DO THIS >> Using the data below, output the first line and every line after it up to and including the line containing "SC = bpy.context.scene", exactly as written and with nothing added.
-------- ENTRIES
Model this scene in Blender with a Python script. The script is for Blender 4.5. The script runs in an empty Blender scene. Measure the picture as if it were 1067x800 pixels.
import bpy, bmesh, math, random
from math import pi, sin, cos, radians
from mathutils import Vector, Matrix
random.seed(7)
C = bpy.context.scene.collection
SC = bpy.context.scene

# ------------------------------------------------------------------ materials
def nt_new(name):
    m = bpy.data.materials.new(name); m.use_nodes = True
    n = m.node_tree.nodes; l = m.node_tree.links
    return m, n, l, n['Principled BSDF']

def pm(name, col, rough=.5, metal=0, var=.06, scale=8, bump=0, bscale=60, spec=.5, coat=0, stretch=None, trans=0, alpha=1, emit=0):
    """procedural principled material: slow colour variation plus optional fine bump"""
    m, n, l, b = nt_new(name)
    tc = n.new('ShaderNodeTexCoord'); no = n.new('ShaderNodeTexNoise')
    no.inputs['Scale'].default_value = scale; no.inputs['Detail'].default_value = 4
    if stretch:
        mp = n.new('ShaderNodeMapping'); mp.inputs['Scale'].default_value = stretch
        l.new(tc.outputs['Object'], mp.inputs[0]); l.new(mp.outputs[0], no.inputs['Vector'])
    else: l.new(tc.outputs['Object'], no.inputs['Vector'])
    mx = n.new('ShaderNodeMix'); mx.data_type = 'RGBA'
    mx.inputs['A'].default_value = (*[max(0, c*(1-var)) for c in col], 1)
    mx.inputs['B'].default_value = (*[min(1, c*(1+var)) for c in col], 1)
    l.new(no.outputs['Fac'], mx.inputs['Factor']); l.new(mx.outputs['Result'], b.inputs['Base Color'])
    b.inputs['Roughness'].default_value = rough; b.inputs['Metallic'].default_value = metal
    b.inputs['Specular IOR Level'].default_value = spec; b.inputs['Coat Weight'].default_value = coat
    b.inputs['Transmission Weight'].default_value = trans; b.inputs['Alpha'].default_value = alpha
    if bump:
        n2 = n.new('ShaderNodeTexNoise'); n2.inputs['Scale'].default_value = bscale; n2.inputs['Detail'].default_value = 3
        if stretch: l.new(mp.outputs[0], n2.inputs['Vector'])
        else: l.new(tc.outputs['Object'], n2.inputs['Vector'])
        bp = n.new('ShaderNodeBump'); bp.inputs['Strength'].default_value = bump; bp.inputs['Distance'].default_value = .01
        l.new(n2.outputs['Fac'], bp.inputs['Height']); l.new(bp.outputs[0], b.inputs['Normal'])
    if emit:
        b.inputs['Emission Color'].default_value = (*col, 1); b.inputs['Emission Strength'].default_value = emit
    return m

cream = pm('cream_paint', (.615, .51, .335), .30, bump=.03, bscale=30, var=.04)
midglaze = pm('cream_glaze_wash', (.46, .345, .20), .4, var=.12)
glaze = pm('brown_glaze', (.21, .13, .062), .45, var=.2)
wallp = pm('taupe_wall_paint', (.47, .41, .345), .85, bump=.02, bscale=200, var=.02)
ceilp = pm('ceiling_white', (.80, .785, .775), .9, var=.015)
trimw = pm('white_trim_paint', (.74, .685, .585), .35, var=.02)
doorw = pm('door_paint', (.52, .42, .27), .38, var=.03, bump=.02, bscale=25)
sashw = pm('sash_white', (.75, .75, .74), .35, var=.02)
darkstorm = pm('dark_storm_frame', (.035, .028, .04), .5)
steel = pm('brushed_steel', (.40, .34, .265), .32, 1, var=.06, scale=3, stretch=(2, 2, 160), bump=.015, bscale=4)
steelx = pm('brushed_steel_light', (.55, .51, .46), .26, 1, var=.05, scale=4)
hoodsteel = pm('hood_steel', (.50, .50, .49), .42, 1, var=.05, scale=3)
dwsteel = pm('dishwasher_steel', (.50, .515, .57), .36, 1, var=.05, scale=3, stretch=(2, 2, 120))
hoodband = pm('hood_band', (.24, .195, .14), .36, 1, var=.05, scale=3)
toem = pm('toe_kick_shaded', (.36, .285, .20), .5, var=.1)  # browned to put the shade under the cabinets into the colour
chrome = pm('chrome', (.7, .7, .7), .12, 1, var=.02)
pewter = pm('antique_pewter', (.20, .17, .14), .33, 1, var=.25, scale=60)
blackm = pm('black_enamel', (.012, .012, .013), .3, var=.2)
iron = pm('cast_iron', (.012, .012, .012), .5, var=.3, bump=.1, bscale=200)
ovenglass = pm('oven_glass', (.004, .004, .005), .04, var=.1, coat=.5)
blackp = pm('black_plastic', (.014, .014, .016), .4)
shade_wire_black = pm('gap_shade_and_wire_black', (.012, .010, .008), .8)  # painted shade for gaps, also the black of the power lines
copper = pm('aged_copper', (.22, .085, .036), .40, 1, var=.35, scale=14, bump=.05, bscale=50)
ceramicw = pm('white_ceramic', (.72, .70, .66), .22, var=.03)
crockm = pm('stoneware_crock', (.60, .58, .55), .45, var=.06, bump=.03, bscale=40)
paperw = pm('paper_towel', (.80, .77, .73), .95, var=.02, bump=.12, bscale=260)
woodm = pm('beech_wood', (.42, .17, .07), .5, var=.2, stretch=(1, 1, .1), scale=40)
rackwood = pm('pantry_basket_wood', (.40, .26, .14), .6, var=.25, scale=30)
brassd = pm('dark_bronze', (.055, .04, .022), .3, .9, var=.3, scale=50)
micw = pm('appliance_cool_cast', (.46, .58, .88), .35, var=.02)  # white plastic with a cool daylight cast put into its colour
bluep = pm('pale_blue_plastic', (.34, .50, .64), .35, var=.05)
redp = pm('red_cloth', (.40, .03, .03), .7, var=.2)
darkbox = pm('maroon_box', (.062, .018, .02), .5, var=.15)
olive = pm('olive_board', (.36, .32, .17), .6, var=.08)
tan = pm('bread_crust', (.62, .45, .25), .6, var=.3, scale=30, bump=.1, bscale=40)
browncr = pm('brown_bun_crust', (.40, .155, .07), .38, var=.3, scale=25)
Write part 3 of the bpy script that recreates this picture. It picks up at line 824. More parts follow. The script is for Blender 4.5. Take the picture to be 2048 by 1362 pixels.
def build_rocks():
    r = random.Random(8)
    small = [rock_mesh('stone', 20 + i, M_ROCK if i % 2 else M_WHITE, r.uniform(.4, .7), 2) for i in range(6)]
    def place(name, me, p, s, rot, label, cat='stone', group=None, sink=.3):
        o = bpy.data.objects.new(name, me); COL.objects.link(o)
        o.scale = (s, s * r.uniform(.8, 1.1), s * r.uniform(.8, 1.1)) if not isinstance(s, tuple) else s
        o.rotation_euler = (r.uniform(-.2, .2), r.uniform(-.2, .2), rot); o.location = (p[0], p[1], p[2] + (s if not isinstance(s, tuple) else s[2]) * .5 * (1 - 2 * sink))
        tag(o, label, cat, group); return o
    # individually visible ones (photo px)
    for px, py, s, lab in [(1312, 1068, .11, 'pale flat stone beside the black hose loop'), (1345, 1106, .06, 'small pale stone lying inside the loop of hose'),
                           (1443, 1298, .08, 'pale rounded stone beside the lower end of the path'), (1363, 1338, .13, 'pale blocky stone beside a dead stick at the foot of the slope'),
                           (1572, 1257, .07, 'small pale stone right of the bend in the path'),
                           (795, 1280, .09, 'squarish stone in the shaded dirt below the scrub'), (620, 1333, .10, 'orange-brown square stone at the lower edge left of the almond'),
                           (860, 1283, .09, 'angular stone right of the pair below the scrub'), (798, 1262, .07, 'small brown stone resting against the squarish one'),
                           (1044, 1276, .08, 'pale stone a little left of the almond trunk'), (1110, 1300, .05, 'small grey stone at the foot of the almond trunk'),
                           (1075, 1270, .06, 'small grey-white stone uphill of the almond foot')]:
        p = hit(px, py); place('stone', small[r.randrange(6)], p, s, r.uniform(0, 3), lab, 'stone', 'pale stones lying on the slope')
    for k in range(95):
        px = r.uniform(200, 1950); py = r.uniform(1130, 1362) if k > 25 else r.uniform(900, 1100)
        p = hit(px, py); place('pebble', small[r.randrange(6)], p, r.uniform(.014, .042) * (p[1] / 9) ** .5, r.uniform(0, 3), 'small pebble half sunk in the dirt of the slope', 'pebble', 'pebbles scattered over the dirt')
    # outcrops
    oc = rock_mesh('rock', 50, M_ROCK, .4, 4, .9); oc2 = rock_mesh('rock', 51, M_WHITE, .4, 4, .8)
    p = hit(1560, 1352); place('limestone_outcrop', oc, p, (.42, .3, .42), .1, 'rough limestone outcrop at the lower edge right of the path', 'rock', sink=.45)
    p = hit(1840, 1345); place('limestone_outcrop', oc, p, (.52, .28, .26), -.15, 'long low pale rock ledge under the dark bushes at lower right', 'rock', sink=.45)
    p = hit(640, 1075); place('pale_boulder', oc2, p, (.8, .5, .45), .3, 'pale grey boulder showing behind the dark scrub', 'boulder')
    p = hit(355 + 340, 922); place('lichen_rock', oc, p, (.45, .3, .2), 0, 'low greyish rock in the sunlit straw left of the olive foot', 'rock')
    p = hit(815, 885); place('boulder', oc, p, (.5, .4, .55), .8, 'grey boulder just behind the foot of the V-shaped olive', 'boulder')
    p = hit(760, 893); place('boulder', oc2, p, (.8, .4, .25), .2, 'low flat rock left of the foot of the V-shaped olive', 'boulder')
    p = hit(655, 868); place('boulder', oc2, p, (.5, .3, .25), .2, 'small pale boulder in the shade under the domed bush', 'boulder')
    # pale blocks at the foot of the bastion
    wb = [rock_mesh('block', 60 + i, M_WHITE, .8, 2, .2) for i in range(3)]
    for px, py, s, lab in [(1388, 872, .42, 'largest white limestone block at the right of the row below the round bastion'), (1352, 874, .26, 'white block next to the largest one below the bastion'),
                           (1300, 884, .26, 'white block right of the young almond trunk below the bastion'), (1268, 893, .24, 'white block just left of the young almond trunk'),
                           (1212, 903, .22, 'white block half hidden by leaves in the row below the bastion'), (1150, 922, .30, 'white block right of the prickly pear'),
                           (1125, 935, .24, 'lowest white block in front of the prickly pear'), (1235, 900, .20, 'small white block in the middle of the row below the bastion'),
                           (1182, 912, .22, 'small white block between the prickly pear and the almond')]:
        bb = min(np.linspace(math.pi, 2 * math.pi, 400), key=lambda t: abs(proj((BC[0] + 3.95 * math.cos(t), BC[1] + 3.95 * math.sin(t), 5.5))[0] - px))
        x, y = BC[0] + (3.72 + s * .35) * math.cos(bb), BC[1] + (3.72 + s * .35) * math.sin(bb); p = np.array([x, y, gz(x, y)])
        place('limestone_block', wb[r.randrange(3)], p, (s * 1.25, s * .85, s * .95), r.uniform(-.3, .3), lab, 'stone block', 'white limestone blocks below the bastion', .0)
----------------
ANSWER BELOW >>
Model this scene in Blender with a Python script. The script is for Blender 4.5. The script runs in an empty Blender scene. Measure the picture as if it were 1067x800 pixels.
import bpy, bmesh, math, random
from math import pi, sin, cos, radians
from mathutils import Vector, Matrix
random.seed(7)
C = bpy.context.scene.collection
SC = bpy.context.scene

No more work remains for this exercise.